> ----------------------------------------------------------------------
> DISCUSS:
> ----------------------------------------------------------------------
> 
> I have a couple of fairly straightforward things I'd
> like to briefly discuss...
> 
> [snip]
> 
> (3) section 8: Is there a potential exposure here in that
> a relying party who emits e.g.  certificate status checks
> or cert retrieval queries for an RPKI cert they've not
> previously seen is exposing something about the set of
> paths its traffic is likely to follow. (This is similar to
> why we have OCSP stapling in the web.) IIRC the RPKI specs
> may cover this but I suspect it'd be worth noting here as
> well even if so as this represents exposing something
> about BGP announcement content to off-path parties which I
> think is new for BGP. Is that a new thing for BGP? (I
> think the new aspect to the attack is that a bad actor who
> has already compromised some AS could more easily spot
> that traffic from the relying party's AS is likely to
> transit the compromised AS.)

I am not sure what you mean by a "compromised AS,” but it may not matters …
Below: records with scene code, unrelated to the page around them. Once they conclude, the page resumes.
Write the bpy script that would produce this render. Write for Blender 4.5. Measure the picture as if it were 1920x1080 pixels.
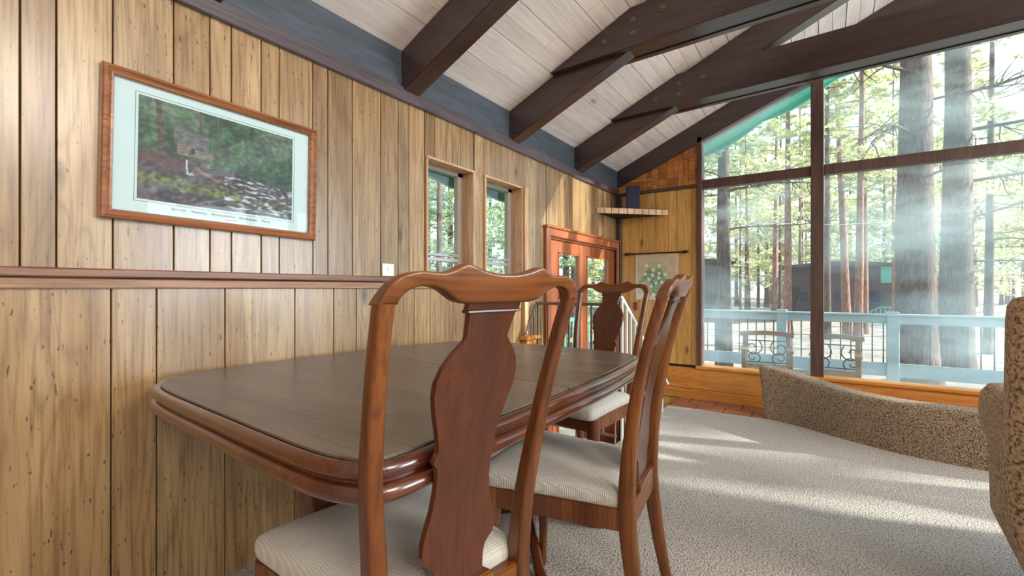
import bpy, bmesh, math, random
import numpy as np
from mathutils import Vector, noise as mnoise
random.seed(7)
C = bpy.context.scene.collection
for o in list(bpy.data.objects): bpy.data.objects.remove(o)

# ------------------------------------------------------------ camera, sky, sun, exposure
YAW = math.radians(34.6); EYE = 1.02; FPX = 855.0
cam_d = bpy.data.cameras.new('camera'); cam = bpy.data.objects.new('camera', cam_d); C.objects.link(cam)
cam.location = (0, 0, EYE); cam.rotation_euler = (math.pi/2, 0, YAW)
cam_d.sensor_width = 36.0; cam_d.lens = 36.0*FPX/1920.0; cam_d.shift_y = 1.0/1920.0
cam_d.clip_start = 0.02; cam_d.clip_end = 500
bpy.context.scene.camera = cam
vs = bpy.context.scene.view_settings
vs.view_transform = 'Standard'; vs.look = 'None'; vs.gamma = 1.0; vs.use_curve_mapping = False
vs.exposure = 0.5
W = bpy.data.worlds.new('sky'); bpy.context.scene.world = W; W.use_nodes = True
nt = W.node_tree; bg = nt.nodes['Background']
tc = nt.nodes.new('ShaderNodeTexCoord'); sx = nt.nodes.new('ShaderNodeSeparateXYZ'); cr = nt.nodes.new('ShaderNodeValToRGB')
nt.links.new(tc.outputs['Generated'], sx.inputs[0]); nt.links.new(sx.outputs['Z'], cr.inputs[0]); nt.links.new(cr.outputs[0], bg.inputs[0])
cr.color_ramp.elements[0].color = (0.90, 0.97, 1.0, 1); cr.color_ramp.elements[1].color = (0.45, 0.72, 0.98, 1)
bg.inputs[1].default_value = 1.35
sd = bpy.data.lights.new('sun', 'SUN'); sd.energy = 11.0; sd.angle = math.radians(0.6); sd.color = (1.0, 0.93, 0.82)
sun = bpy.data.objects.new('sun', sd); C.objects.link(sun)
SUN = Vector((0.915, 0.315, 0.40)).normalized()
sun.rotation_euler = SUN.to_track_quat('Z', 'Y').to_euler()
def area(name, loc, target, sx_, sy_, e, col):
    l = bpy.data.lights.new(name, 'AREA'); l.shape = 'RECTANGLE'; l.size = sx_; l.size_y = sy_; l.energy = e; l.color = col
    o = bpy.data.objects.new(name, l); C.objects.link(o); o.location = loc
    o.rotation_euler = (Vector(loc)-Vector(target)).to_track_quat('Z', 'Y').to_euler(); return o
# added fill lights, out of view to the right, brightening the interior
area('front_fill', (5.9, 4.25, 1.5), (-1.0, 1.0, 2.4), 2.8, 2.2, 290, (0.80, 0.92, 1.0))  # added bluish fill just inside the unseen end of the window wall
area('overhead_fill', (4.6, 0.9, 3.3), (2.6, 0.9, 0.0), 1.6, 1.6, 150, (1.0, 0.93, 0.84))  # added overhead fill, this one and the next; no fitting hangs there
area('overhead_fill', (3.4, -1.3, 2.9), (.6, .2, 0.4), 1.2, 1.2, 50, (1.0, 0.95, 0.88))

# ------------------------------------------------------------ helpers
def tag(o, label=None, cat=None, group=None, kind=None):
    if label: o['label'] = label
    if cat: o['category'] = cat
    if group: o['group'] = group
    if kind: o['kind'] = kind
    return o
def mesh(name, vs_, fs, mat, parent=None, smooth=False, loc=None):
    me = bpy.data.meshes.new(name); me.from_pydata([tuple(v) for v in vs_], [], fs); me.update()
    if smooth: me.polygons.foreach_set('use_smooth', [True]*len(me.polygons))
    if mat: me.materials.append(mat)
    o = bpy.data.objects.new(name, me); C.objects.link(o)
    if parent: o.parent = parent
    if loc: o.location = loc
    return o
def from_bm(name, bm, mat, parent=None, smooth=False):
    bmesh.ops.recalc_face_normals(bm, faces=bm.faces)
    me = bpy.data.meshes.new(name); bm.to_mesh(me); bm.free()
    if smooth: me.polygons.foreach_set('use_smooth', [True]*len(me.polygons)); me.set_sharp_from_angle(angle=math.radians(48))
    if mat: me.materials.append(mat)
    o = bpy.data.objects.new(name, me); C.objects.link(o)
    if parent: o.parent = parent
    return o
def add_box(bm, lo, hi, bev=0.0):
    v = [bm.verts.new((x, y, z)) for x in (lo[0], hi[0]) for y in (lo[1], hi[1]) for z in (lo[2], hi[2])]
    fs = [bm.faces.new([v[i] for i in q]) for q in ((0,1,3,2),(4,6,7,5),(0,4,5,1),(2,3,7,6),(0,2,6,4),(1,5,7,3))]
    if bev > 0:
        es = list({e for f in fs for e in f.edges})
        bmesh.ops.bevel(bm, geom=es, offset=bev, segments=1, affect='EDGES')
def box(name, lo, hi, mat, parent=None, bev=0.0):
    bm = bmesh.new(); add_box(bm, lo, hi, bev); return from_bm(name, bm, mat, parent)
def boxes(name, L, mat, parent=None, bev=0.0):
    bm = bmesh.new()
    for lo, hi in L: add_box(bm, lo, hi, bev)
    return from_bm(name, bm, mat, parent)
def prism(name, poly, ax, a, b, mat, parent=None, bev=0.0):
    """poly: 2-D outline in the two axes other than ax (kept in x,y,z order), extruded from a to b"""
    def p3(p, t):
        q = list(p); q.insert(ax, t); return tuple(q)
    bm = bmesh.new(); n = len(poly)
    A = [bm.verts.new(p3(p, a)) for p in poly]; B = [bm.verts.new(p3(p, b)) for p in poly]
    f1 = bm.faces.new(A); f2 = bm.faces.new(B[::-1])
    for i in range(n): bm.faces.new((A[i], B[i], B[(i+1) % n], A[(i+1) % n]))
    bmesh.ops.recalc_face_normals(bm, faces=bm.faces)
    if bev > 0:
        bmesh.ops.bevel(bm, geom=list(f1.edges)+list(f2.edges), offset=bev, segments=2, affect='EDGES')
    return from_bm(name, bm, mat, parent)
def loft(name, rings, mat, parent=None, smooth=True, closed=False, caps=True):
    vs_ = [p for r in rings for p in r]; n = len(rings[0]); m = len(rings); fs = []
    for i in range(m if closed else m-1):
        j = (i+1) % m
        for k in range(n): fs.append((i*n+k, i*n+(k+1) % n, j*n+(k+1) % n, j*n+k))
    if caps and not closed: fs += [tuple(range(n))[::-1], tuple((m-1)*n+k for k in range(n))]
    bm = bmesh.new(); V = [bm.verts.new(v) for v in vs_]
    for f in fs: bm.faces.new([V[i] for i in f])
    o = from_bm(name, bm, mat, parent, smooth)
    return o
def rrect(w, h, r=0.3, n=3):
    """rounded rectangle, 4*(n+1) points, half extents w,h; r = share of the smaller half extent"""
    rr = r*min(w, h); P = []
    for cx, cy, a0 in ((w-rr, h-rr, 0), (-w+rr, h-rr, 90), (-w+rr, -h+rr, 180), (w-rr, -h+rr, 270)):
        for k in range(n+1):
            a = math.radians(a0+90*k/n); P.append((cx+rr*math.cos(a), cy+rr*math.sin(a)))
    return P
def tube_bm(bm, path, r, n=8):
    rings = []
    for i, p in enumerate(path):
        p = Vector(p); a = Vector(path[max(0, i-1)]); b = Vector(path[min(len(path)-1, i+1)]); t = (b-a).normalized()
        u = t.cross(Vector((0, 0, 1)) if abs(t.z) < .9 else Vector((1, 0, 0))).normalized(); v = t.cross(u)
        rad = r[i] if isinstance(r, (list, tuple)) else r
        rings.append([bm.verts.new(p+rad*(math.cos(2*math.pi*k/n)*u+math.sin(2*math.pi*k/n)*v)) for k in range(n)])
    for i in range(len(rings)-1):
        for k in range(n): bm.faces.new((rings[i][k], rings[i][(k+1) % n], rings[i+1][(k+1) % n], rings[i+1][k]))
    bm.faces.new(rings[0][::-1]); bm.faces.new(rings[-1])
def tube(name, path, r, mat, parent=None, n=8):
    bm = bmesh.new(); tube_bm(bm, path, r, n); return from_bm(name, bm, mat, parent, True)
def lathe(name, prof, mat, parent=None, n=24, c=(0, 0), smooth=True):
    return loft(name, [[(c[0]+r*math.cos(2*math.pi*k/n), c[1]+r*math.sin(2*math.pi*k/n), z) for k in range(n)] for z, r in prof], mat, parent, smooth)
def empty(name, loc=(0, 0, 0), rz=0.0):
    o = bpy.data.objects.new(name, None); C.objects.link(o); o.location = loc; o.rotation_euler = (0, 0, rz); o.empty_display_size = .1; return o
def copy_tree(o, parent=None):
    c = o.copy(); C.objects.link(c)
    if parent: c.parent = parent
    for ch in list(o.children): copy_tree(ch, c)
    return c
def spline(P, n=8):
    out = []
    for i in range(len(P)-1):
        p0 = P[max(i-1, 0)]; p1 = P[i]; p2 = P[i+1]; p3 = P[min(i+2, len(P)-1)]
        for k in range(n):
            t = k/n
            out.append(tuple(.5*((2*b)+(-a+c)*t+(2*a-5*b+4*c-d)*t*t+(-a+3*b-3*c+d)*t**3) for a, b, c, d in zip(p0, p1, p2, p3)))
    out.append(tuple(P[-1])); return out

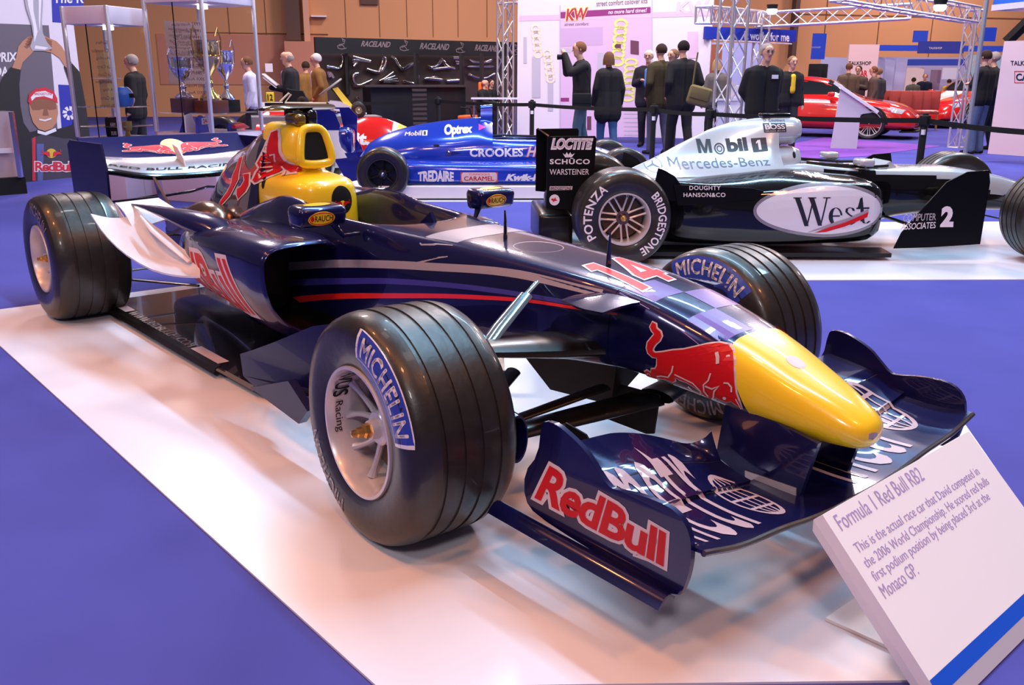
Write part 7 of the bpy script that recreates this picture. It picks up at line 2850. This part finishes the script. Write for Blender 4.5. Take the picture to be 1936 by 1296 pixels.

If a link goes down, and that causes an alternative path to be selected, that 
forces the validation a new path which might involve a previously unvalidated 
AS.  If an OCSP responder or repository that provides RPKI objects is contacted 
as part of that validation, then some external entities can detect that 
something is changing.  That is, stuff not normally validated because it is 
associated with a unselected path gets fetched.

That said, the NOC could fetch a snapshot of the RPKI, then the exposure of the 
switch to a new path can be limited to that AS.  This assumes that the snapshot 
uses CRLs, which seems like a very reasonable choice in the RPKI.